Les chercheurs décrivent un processus qu’ils qualifient de « démocratisation ségrégative »2. Le niveau s’est accru pour tous, y compris pour les plus favorisés (il y a bien « démocratisation »). Mais les inégalités se sont déplacées plus tard dans la scolarité (d’où le terme de « ségrégative »). La sélection, qui se faisait dans les années 1950 en fin d’école primaire, s’effectue aujourd’hui en fin de collège. Les écarts se situent désormais entre filières du bac et dans l’enseignement supérieur, et ils sont considérables. Les enfants d’ouvriers représentent au mieux 6 % des élèves des enseignements les plus élitistes, alors qu’ils représentent 30 % de l’ensemble des jeunes, note l’Observatoire des inégalités.

Les écarts sont toujours là mais cette translation des inégalités a un impact : les catégories populaires profitent bien davantage qu’auparavant du système éducatif. Dans les sections professionnalisantes de l’enseignement supérieur, IUT et surtout BTS, leur sous-représentation est beaucoup moins grande. Une partie non négligeable des enfants de milieu populaire accèdent à un niveau de qualification très supérieur à celui de leurs parents. Il est vrai que cet effet est en partie réduit du fait du chômage et du déclassement de la jeunesse : à niveau de diplôme donné, on n’accède plus aux mêmes emplois.
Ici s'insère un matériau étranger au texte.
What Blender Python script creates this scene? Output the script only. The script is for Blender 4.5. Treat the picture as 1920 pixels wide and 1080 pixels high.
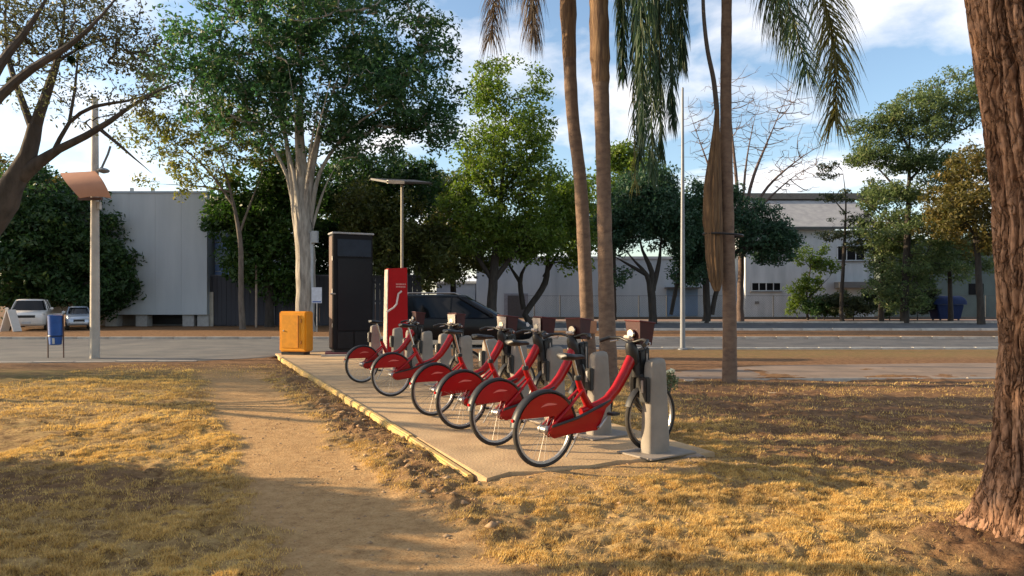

Malheureusement, le ministère de l’Éducation ne livre des données qu’au compte-gouttes sur les années récentes. Il est possible que l’amplification des difficultés sociales depuis 2008 aient eu un impact sur les inégalités entre milieux sociaux à l’école. Par ailleurs, on pourrait s’interroger sur l’effet de l’abandon progressif du redoublement. La mesure va dans le bon sens, compte tenu de son faible impact sur la réussite scolaire. Elle a permis des gains budgétaires (on scolarise moins longtemps) mais, en contrepartie, les moyens dégagés pour lutter contre l’échec n’ont pas été développés. Du coup, on retrouve en fin de collège ou en début de secondaire (jusqu’à 16 ans) davantage d’élèves qui ne suivent pas.

Notes:

  1. « Évolution des inégalités au lycée : origine sociale et filières. », Mathieu Ichou, contribution au rapport du Cnesco « Comment l’école amplifie-t-elle les inégalités sociales et migratoires », septembre 2016.
  2. Voir « La démocratisation de l’enseignement », Pierre Merle, éd. La découverte, nouvelle éd. 2017.